You just gave me a great idea! ? ?

I like to experiment with broken cymbals or B8's. The light made by Al Strange above is one I've done. Now I want to do the clock.

Contact Saluda cymbals. They can do wonders with damaged cymbals. I sent them a cracked 16" crash and they cut it down to 14" and it sounds fantastic.

I cut an 18" crash into a 16" Rocktagon and I've never been happier.
 

wraub

Well-known member
This is a 20" cymbal, and after working around the cutout and holes, there'd be a little more than 14" left.
It would probably need lathing and thinning to be useful, I think it could maybe make for an interesting splash or crash in a 12-14" size.
Maybe I'll have it cut up and make a clap stack. :D

I have contacted Saluda- we'll see what they say.
 

MrInsanePolack

Platinum Member
If you cut it to 13", you can pair it with those hats you just bought for some more options.
 

wraub

Well-known member
This idea appeals, actually... make it the "bottom" of the hat set, and pick the best match from the ones I just got... Interesting.

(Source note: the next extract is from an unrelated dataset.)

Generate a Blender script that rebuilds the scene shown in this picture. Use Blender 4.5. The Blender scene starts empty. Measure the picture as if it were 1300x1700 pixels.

If you cut it to 13", you can pair it with those hats you just bought for some more options.
 

roncadillac

Member
No, totally different cymbal. My older Zs are keepers as is, imo. :)

20210301-075633.jpg

Oh, that's not that bad. I mean, yea... It's got a big ass cut out but I'd hit it. Put a rivet in each hole and if that doesn't do it for you, use it for a loose stack.